God of War Ragnarök's Black and White Mode Makes No Sense

It feels like a real, like, you know, “go to the theater” film movie.

God of War Ragnarok Atreus and Ratatoskr
Sony / Max Fleishman

The phrase “it’s so cinematic” is thrown around constantly to compliment a game. It's shorthand for saying that a game is prestigious and expensive-looking, all because it feels like a movie. In the past decade, this has led developers of many AAA games to try and emulate more elements of cinematic visual language, yet this is sometimes done without much thought as to why it works in a movie and may not be best suited for a game. The latest example is God of War Ragnarök's new black-and-white mode, another cinematic feature in a game that aspires to cinematic greatness more than anything else.

The announcement of God of War Ragnarök's New Game Plus mode was full of expected features. There’s new gear, a new level cap, and endgame bosses — all pretty typical. There is also the introduction of a new “Black and White Render Mode” which will let players, “experience the story again with a more cinematic twist.” The mode will unlock for players who have completed one playthrough of the game.

God of War Ragnarök's Black and White Render mode is a, “more cinematic twist.”


This isn’t the first time a game has included interesting render filters. The Uncharted games from The Last of Us developer Naughty Dog, for example, have a myriad of weird filters that you can choose from during play, like 8-Bit and Cel-Shaded. However, Black and White Render Mode is the only filter the God of War Ragnarök has. It is more akin to Ghost of Tsushima’s black-and-white mode, dubbed Kurosawa Mode.
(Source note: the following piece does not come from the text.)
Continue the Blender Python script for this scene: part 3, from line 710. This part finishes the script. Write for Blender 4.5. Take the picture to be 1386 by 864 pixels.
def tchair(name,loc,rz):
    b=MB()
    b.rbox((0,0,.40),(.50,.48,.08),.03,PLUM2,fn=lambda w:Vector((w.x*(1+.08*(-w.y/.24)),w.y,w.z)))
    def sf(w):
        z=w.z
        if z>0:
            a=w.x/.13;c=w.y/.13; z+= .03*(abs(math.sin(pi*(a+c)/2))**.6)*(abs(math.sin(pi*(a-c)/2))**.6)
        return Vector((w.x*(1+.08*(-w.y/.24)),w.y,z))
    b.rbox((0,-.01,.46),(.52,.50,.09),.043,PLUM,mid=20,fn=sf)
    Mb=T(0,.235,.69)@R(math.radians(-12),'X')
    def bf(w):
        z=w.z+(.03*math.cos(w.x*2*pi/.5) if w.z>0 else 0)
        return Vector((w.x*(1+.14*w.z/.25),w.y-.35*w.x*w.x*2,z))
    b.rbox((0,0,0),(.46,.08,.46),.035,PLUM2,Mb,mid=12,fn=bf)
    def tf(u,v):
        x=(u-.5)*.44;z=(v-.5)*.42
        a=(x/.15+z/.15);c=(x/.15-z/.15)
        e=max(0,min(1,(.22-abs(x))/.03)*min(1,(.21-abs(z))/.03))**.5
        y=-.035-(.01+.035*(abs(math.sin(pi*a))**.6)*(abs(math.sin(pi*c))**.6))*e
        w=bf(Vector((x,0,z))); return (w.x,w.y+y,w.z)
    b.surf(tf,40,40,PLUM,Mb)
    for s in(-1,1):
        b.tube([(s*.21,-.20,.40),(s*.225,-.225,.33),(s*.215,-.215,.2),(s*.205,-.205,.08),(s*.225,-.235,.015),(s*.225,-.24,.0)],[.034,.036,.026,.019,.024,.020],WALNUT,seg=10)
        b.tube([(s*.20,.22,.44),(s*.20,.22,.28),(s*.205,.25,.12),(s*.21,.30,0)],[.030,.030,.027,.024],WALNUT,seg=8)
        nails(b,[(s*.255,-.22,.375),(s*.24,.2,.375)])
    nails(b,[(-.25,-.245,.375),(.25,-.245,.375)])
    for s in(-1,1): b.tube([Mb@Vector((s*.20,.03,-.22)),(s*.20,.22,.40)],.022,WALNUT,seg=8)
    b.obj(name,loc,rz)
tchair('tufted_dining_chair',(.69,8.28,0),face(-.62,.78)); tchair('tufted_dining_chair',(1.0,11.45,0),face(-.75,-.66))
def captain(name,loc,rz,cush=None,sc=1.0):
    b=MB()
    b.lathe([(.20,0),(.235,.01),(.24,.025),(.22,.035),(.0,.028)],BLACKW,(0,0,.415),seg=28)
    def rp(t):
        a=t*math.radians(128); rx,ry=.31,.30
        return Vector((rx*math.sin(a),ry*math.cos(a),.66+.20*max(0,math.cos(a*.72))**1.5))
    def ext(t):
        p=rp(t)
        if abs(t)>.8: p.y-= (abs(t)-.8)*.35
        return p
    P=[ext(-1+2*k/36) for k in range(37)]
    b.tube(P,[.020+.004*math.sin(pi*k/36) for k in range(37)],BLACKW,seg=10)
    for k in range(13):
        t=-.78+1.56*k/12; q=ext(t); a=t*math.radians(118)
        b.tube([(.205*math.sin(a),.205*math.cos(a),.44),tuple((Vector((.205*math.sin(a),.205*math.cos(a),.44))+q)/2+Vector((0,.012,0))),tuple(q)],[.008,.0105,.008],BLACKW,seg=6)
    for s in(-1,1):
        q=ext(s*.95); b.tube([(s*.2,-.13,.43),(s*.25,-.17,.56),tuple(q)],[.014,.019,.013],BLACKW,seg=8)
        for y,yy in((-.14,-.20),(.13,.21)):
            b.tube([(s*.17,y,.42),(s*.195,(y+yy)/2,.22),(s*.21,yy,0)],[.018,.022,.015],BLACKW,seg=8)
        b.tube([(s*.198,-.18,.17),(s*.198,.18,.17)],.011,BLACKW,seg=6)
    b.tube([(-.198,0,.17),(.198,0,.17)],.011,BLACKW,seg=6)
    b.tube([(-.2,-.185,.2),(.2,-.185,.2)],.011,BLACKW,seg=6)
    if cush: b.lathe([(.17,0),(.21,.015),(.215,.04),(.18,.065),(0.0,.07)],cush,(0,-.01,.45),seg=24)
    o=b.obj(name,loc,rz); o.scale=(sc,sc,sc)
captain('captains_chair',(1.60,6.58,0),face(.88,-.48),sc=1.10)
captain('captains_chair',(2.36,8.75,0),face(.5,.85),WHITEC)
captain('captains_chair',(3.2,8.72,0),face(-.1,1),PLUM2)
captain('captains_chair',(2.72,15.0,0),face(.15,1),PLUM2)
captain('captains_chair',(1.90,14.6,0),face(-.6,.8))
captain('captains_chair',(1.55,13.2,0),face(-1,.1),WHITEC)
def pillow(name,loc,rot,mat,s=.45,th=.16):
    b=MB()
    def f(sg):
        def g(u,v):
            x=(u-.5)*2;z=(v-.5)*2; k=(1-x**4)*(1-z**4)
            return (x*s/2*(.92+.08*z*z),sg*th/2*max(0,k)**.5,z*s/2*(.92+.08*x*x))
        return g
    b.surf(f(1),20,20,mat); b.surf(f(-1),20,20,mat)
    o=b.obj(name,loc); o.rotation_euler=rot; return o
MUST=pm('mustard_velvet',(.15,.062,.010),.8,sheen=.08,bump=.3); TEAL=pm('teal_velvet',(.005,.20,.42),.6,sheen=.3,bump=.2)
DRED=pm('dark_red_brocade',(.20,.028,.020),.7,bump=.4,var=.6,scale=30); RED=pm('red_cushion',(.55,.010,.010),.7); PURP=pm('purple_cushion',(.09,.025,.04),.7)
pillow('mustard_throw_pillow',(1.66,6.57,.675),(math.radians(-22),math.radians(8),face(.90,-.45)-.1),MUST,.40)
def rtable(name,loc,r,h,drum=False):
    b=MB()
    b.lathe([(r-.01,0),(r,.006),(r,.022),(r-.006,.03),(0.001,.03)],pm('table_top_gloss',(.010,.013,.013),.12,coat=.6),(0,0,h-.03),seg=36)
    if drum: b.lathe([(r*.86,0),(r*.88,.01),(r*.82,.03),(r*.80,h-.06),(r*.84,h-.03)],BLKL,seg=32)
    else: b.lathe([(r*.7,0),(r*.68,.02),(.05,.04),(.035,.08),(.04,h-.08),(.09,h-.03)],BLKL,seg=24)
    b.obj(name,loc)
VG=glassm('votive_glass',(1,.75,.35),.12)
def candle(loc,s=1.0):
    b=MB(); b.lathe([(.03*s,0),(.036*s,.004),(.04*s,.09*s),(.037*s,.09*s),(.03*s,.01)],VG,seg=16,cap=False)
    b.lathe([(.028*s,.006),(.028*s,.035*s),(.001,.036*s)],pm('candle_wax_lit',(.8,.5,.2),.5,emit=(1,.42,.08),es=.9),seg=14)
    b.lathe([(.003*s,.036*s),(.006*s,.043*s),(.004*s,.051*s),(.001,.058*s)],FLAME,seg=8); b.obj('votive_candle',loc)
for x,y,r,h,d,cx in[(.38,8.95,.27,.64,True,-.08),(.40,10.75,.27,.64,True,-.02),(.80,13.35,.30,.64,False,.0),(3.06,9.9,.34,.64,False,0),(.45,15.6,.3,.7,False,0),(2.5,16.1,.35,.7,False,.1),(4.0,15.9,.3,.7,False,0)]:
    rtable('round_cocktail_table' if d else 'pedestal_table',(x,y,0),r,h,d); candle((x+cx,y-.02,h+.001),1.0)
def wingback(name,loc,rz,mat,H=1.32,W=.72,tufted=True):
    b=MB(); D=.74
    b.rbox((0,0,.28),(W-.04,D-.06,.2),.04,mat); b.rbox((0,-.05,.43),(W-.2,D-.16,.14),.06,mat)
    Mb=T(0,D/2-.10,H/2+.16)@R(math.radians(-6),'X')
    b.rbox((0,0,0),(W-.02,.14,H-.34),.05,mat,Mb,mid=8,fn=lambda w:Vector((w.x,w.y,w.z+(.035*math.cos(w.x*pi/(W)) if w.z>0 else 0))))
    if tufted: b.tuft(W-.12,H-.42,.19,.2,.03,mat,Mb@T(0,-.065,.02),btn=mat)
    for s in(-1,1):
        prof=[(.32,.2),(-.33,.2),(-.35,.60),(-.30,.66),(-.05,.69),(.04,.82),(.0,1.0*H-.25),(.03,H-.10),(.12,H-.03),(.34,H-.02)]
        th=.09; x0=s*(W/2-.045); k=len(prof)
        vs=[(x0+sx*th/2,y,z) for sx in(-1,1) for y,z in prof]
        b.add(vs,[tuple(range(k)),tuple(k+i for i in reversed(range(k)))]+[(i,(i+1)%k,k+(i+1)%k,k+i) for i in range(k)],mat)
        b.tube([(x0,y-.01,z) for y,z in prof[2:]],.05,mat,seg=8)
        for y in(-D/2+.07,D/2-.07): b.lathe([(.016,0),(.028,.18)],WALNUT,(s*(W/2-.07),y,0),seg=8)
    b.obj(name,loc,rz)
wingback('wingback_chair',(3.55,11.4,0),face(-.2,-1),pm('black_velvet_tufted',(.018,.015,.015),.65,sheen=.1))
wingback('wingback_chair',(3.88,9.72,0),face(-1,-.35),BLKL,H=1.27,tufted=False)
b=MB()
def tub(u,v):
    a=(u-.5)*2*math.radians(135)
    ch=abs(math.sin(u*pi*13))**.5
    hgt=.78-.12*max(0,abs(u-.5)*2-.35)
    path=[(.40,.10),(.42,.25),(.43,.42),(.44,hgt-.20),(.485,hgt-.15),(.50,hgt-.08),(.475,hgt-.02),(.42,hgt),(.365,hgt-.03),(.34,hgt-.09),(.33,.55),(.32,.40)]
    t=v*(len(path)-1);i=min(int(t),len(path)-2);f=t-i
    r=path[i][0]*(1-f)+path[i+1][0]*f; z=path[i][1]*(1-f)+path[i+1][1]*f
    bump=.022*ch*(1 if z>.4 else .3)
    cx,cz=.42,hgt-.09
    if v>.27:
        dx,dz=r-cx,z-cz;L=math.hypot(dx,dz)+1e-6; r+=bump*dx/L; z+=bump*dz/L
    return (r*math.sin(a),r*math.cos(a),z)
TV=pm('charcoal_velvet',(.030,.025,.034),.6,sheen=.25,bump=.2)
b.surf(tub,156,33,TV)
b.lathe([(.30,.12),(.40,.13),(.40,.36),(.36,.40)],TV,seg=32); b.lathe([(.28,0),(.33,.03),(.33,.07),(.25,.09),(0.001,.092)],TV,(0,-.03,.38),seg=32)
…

Kurosawa Mode was named after the Japanese filmmaker Akira Kurosawa, who is most famous for his samurai epics that popularized the fictional samurai ideal to a global audience. Seven Samurai, probably the most famous of Kurosawa’s films, helped define Ghost of Tsushima’s “concept of what a samurai is,” so the team at Insomniac named their black-and-white mode after the filmmaker.

It is a piece of homage (though it is a homage with lots of baggage) that makes logical sense. Ghost of Tsushima is a cinematic samurai game inspired by Kurosawa, so why not have a mode that makes it look like a Kurosawa movie? Of course, it has its flaws, but at its core it makes sense. Where it doesn’t make sense is in God of War Ragnarök.

God of War Ragnarök is already a cinematic game. The camera work is distinctively cinematic. Close, shaky cam shots zoom in on people's faces emoting with intensity abound. Most notably, Ragnarök continues the gimmick of God of War (2018) by making the entire game appear as a single “take.” This is pulled directly from prestigious movies, where the one-shot is seen as a sign of filmmaking mastery.

Cinematic flourishes like the long take don’t always belong in games.

Fox Searchlight

2006’s Children of Men (which heavily inspired The Last of Us) features an iconic one-take scene. More relevant to God of War (2018) is 2014’s Birdman, which received the Academy Award for Best Picture and was shot to appear as if it was all a single-take. The development of God of War (2018) started the same year. Since God of War (2018), games like the Dead Space remake have also used this cinematic technique.

With the obvert aspirations of God of War (2018) and Ragnarök, it isn’t shocking to see a black-and-white mode akin to Ghost of Tsushima, however, Ragnarök has no artistic justification for this. It takes a Greek man-turned-god and plants him in a realm of Norse mythology. God of War is distinctly European in that sense and not a Kurosawa-inspired game. Not that only samurai movies use black and white (shoutout to Johnny Mnemonic’s black-and-white release), but God of War Ragnarök is inspired by an entirely different type of movie, namely Disney’s MCU saga.

While God of War (2018) was a restrained story about the tense relationship between Kratos and Atreus in the wake of their wife and mother’s (respectively) passing. It was quiet and personal. Ragnarök is anything but quiet. It is a story straight out of the MCU, of people amusing allies in preparation for a large climactic fight.

It loses much of the heart of its predecessor and replaces it with uninventive banter and MCU humor in the mouth of every side character. The game has a talking squirrel. It is not the type of story that meshes with a black-and-white mode. But that isn’t what is important, what is important is that black and white equals cinematic, and Ragnarök is a cinematic game, so why shouldn’t it have a black-and-white mode?

AAA games are constantly trying to be movies, especially those made by Sony. While the actual content of games like God of War and The Last of Us feels more homogeneous than ever, they earn praise for being prestigious. They even lead to hit prestige series on HBO. But in pursuit of praise as cinema or TV, they lose their ability to be quality games. That is something that no black-and-white mode, no matter how good it might look, can't hide.